Written problem =>
Return all lines below containing the word "scene".

* START *

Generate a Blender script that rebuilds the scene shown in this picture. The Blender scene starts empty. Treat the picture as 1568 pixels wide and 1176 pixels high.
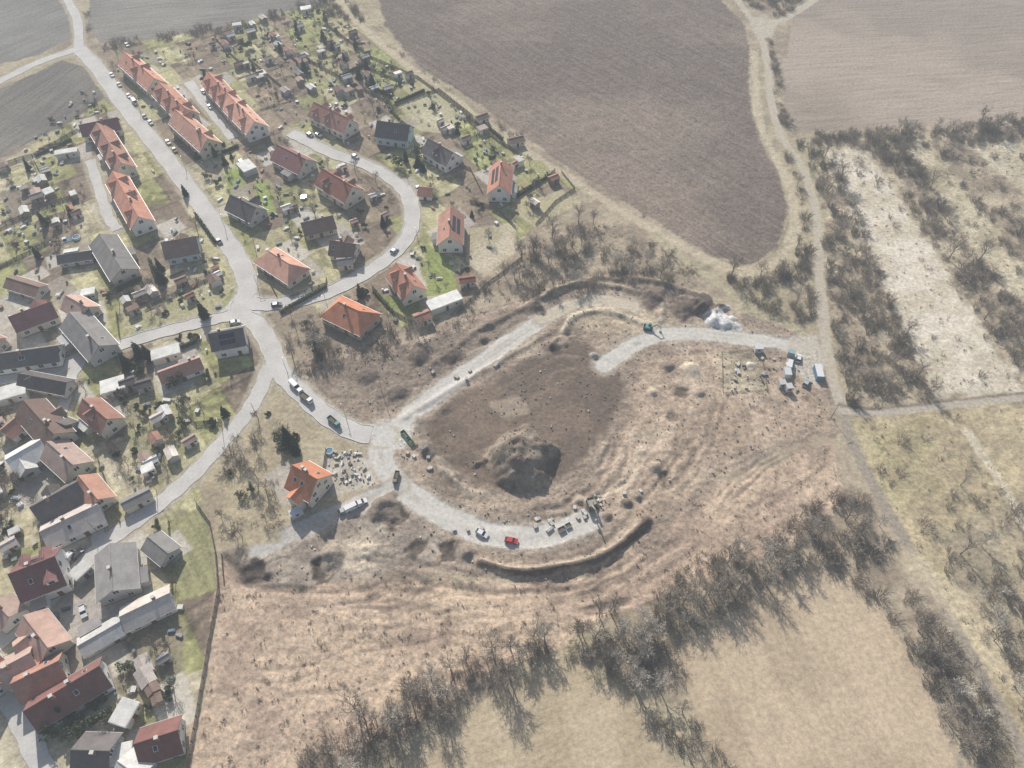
import bpy, math, random
import numpy as np
from mathutils import Vector, Matrix
random.seed(7); np.random.seed(7)
R=random.random
def U(a,b): return a+(b-a)*R()
# ------------------------------------------------------------------ survey -> world
F=1079.0; TH=math.radians(52); HC=165.0
def G(px,py,z=0.0):
    u=(px-784)/F; v=(py-588)/F
    t=(HC-z)/(math.sin(TH)+v*math.cos(TH))
    return (t*u, t*(math.cos(TH)-v*math.sin(TH)))
def GP(P): return [G(*p) for p in P]
K=1.0
def lin(c):
    c=c/255.0
    return c/12.92 if c<=0.04045 else ((c+0.055)/1.055)**2.4
def C(r,g,b,k=None):
    k=K if k is None else k
    return (lin(r)*k,lin(g)*k,lin(b)*k)
sc=bpy.context.scene
def link(o): sc.collection.objects.link(o); return o
# ------------------------------------------------------------------ noise
def vnoise(x,y,seed=0):
    xi=np.floor(x).astype(np.int64); yi=np.floor(y).astype(np.int64)
    fx=(x-xi).astype(np.float32); fy=(y-yi).astype(np.float32)
    fx=fx*fx*(3-2*fx); fy=fy*fy*(3-2*fy)
    def h(a,b):
        n=(a*374761393+b*668265263+seed*1442695041)&0xffffffff
        n=((n^(n>>13))*1274126177)&0xffffffff
        n=(n^(n>>16))&0xffff
        return n.astype(np.float32)/65535.0
    a=h(xi,yi);b=h(xi+1,yi);c=h(xi,yi+1);d=h(xi+1,yi+1)
    return (a*(1-fx)+b*fx)*(1-fy)+(c*(1-fx)+d*fx)*fy
def fbm(x,y,scale,octv=4,seed=0):
    s=0;a=1;t=0
    for i in range(octv):
        s=s+a*vnoise(x/scale*(2**i)+17.3*i,y/scale*(2**i)-9.1*i,seed+i*7); t+=a; a*=0.55
    return s/t
# ------------------------------------------------------------------ ground grid
core_x=np.arange(-330,330.01,0.6)
ox=np.array([345,370,410,480,600,800,1200,2000,3500.])
xs=np.concatenate([-ox[::-1],core_x,ox])
yl=[];y=5.0
while y<440: yl.append(y); y+=0.42+0.5*max(0,y-60)/380
ys=np.concatenate([np.array([-3000,-1500,-600,-250,-100,-40,-10,0.]),np.array(yl),np.array([450,470,500,550,640,800,1100,1800,3500.])])
X,Y=np.meshgrid(xs,ys)
X=X.astype(np.float64);Y=Y.astype(np.float64)
NX=len(xs);NY=len(ys)
COL=np.zeros((NY,NX,3),np.float32); Z=np.zeros((NY,NX),np.float32)
TEX=np.full((NY,NX),0.42,np.float32); ROUGH=np.full((NY,NX),0.22,np.float32)
NOGO=np.zeros((NY,NX),np.float32)
SC=np.zeros((NY,NX),np.float32);SL=np.zeros((NY,NX),np.float32);SA=np.zeros((NY,NX),np.float32)
n_big=fbm(X,Y,45,4,1); n_mid=fbm(X,Y,9,4,2); n_sm=fbm(X,Y,2.2,3,3); n_w=fbm(X,Y,5,4,4)
n_w2=fbm(X,Y,1.6,2,5); n_br=fbm(X,Y,14,3,6)
WARP=(n_w-0.5)*2
def sm(t): t=np.clip(t,0,1); return t*t*(3-2*t)
BRK=sm((n_br-.40)*5)
def sub(P,pad):
    P=np.array(P); a=P.min(0)-pad; b=P.max(0)+pad
    j0,j1=np.searchsorted(xs,a[0]),np.searchsorted(xs,b[0]); i0,i1=np.searchsorted(ys,a[1]),np.searchsorted(ys,b[1])
    return slice(i0,max(i1,i0+1)),slice(j0,max(j1,j0+1))
def dist_line(x,y,P,closed=False):
    d=np.full(x.shape,1e9); n=len(P)
    for i in range(n if closed else n-1):
        ax,ay=P[i];bx,by=P[(i+1)%n]; dx,dy=bx-ax,by-ay; L=dx*dx+dy*dy+1e-9
        t=np.clip(((x-ax)*dx+(y-ay)*dy)/L,0,1)
        d=np.minimum(d,(x-ax-t*dx)**2+(y-ay-t*dy)**2)
    return np.sqrt(d)
def inside(x,y,P):
    r=np.zeros(np.shape(x),bool); n=len(P)
    for i in range(n):
        ax,ay=P[i];bx,by=P[(i+1)%n]
        if ay==by: continue
        c=((ay>y)!=(by>y))&(x<(bx-ax)*(y-ay)/(by-ay)+ax)
        r^=c
    return r
def smooth(P,n=6):
    P=[np.array(p,float) for p in P]
    Q=[2*P[0]-P[1]]+P+[2*P[-1]-P[-2]]; out=[]
    for i in range(1,len(Q)-2):
        a,b,c,d=Q[i-1:i+3]
        for k in range(n):
            t=k/n
            out.append(tuple(0.5*((2*b)+(-a+c)*t+(2*a-5*b+4*c-d)*t*t+(-a+3*b-3*c+d)*t**3)))
    out.append(tuple(P[-1])); return out
def applycol(s,m,col,col2=None,n=None):
    c=np.array(col,np.float32)
    if col2 is not None:
        w=sm((n[s]-0.5)*3+0.5)[...,None]
        c=c*(1-w)+np.array(col2,np.float32)*w
    COL[s]=COL[s]*(1-m[...,None])+c*m[...,None]
def paint(Ppx,col,col2=None,soft=1.0,warp=1.5,amt=1,tex=None,rough=None,n=None,world=False,keep=False):
    P=Ppx if world else GP(Ppx)
    s=sub(P,4); x,y=X[s],Y[s]
    sd=dist_line(x,y,P,True); sd=np.where(inside(x,y,P),sd,-sd)+WARP[s]*warp
    m=(sm(sd/soft+0.5)*amt).astype(np.float32)
    applycol(s,m,col,col2,n_mid if n is None else n)
    if tex is not None: TEX[s]=TEX[s]*(1-m)+tex*m
    if rough is not None: ROUGH[s]=ROUGH[s]*(1-m)+rough*m
    if not keep: SA[s]*=(1-m)
    return s,m
def strip(Ppx,w,col,soft=0.5,warp=0.4,amt=1,z=0.0,tex=None,rough=None,nogo=0,sm_=True,zr=None,off=0,brk=False,wob=0):
    P=GP(Ppx)
    if sm_: P=smooth(P,5)
    s=sub(P,w+4); x,y=X[s],Y[s]
    if wob: x=x+(n_mid[s]-.5)*wob; y=y+(n_w[s]-.5)*wob
    d=dist_line(x,y,P)
    m=(sm((w/2-d+WARP[s]*warp)/soft+0.5)*amt).astype(np.float32)
    B=BRK[s] if brk else 1.0
    m=(m*B).astype(np.float32)
    if col is not None: applycol(s,m,col)
    if tex is not None: TEX[s]=TEX[s]*(1-m)+tex*m; SA[s]*=(1-m)
    if rough is not None: ROUGH[s]=ROUGH[s]*(1-m)+rough*m
    if z: Z[s]+=z*np.exp(-(d/(zr or w/2))**2)*(0.7+0.6*n_mid[s])*B
    if nogo: NOGO[s]=np.maximum(NOGO[s],(d<w/2+nogo))
# base scrub
b0=np.array(C(176,162,140));b1=np.array(C(150,136,118));b2=np.array(C(178,168,138))
w1=sm((n_mid-0.5)*3+0.5)[...,None]; w2=sm((n_big-0.52)*5+0.3)[...,None]
COL[:]=(b0*(1-w1)+b1*w1)*(1-w2*0.5)+b2*w2*0.5
# ---- village parcels
VIL=[(175,75),(380,22),(500,5),(555,50),(640,112),(740,180),(860,262),(885,292),(820,345),(735,430),(680,492),(560,505),(430,475),(400,560),(370,640),(300,725),(322,850),(332,900),(285,1176),(270,1300),(-500,1300),(-900,250),(0,250),(60,215),(130,165)]
pa=G(185,155);pb=G(330,345); al=math.atan2(pb[1]-pa[1],pb[0]-pa[0])
def parcels(Ppx,al,cw,ch,pal,seed,amt=1):
    P=GP(Ppx); s=sub(P,2); x=X[s]+WARP[s]*0.5;y=Y[s]-WARP[s]*0.5
    m=inside(x,y,P)
    u=(x*math.cos(al)+y*math.sin(al))/ch; v=(-x*math.sin(al)+y*math.cos(al))/cw
    ui=np.floor(u+0.3*vnoise(u*0,v*0.7,seed)); 
    v2=v+0.6*vnoise(ui*3.1,ui*0,seed+3); vi=np.floor(v2)
    hh=((ui.astype(np.int64)*7919+vi.astype(np.int64)*104729+seed*31)*2654435761>>7)
    pc=np.array(pal,np.float32)[hh%len(pal)]
    fu=np.abs((u-np.floor(u))-0.5)*2; fv=np.abs((v2-vi)-0.5)*2
    edge=np.maximum(sm((fu-0.9)*10),sm((fv-0.88)*8))[...,None]
    pc=pc*(1-0.3*edge)
    pc=pc*(0.76+0.45*n_mid[s])[...,None]
    pc=pc*(1-0.42*sm((n_w[s]-0.58)*7))[...,None]
    pc=pc*(1+0.2*sm((n_sm[s]-0.62)*9))[...,None]
    mm=(m*amt)[...,None]
    COL[s]=COL[s]*(1-mm)+pc*mm
    ROUGH[s]=np.where(m,0.06,ROUGH[s]); TEX[s]=np.where(m,0.45,TEX[s])
    k=(hh//16)%4
    SC[s]=np.where(m,np.where(k%2==0,v*cw,u*ch),SC[s]); SL[s]=np.where(m,np.where(k%2==0,u*ch,v*cw),SL[s]); SA[s]=np.where(m,np.where(k==0,.7,np.where(k==1,.4,.1)),SA[s])
pal=[C(184,177,140),C(176,168,132),C(160,158,112),C(152,137,117),C(196,186,160),C(138,124,108),C(164,166,114),C(184,174,146),C(154,151,110),C(190,180,150)]
parcels(VIL,al,11,19,pal,3)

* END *

Correct output =>
Generate a Blender script that rebuilds the scene shown in this picture. The Blender scene starts empty. Treat the picture as 1568 pixels wide and 1176 pixels high.
sc=bpy.context.scene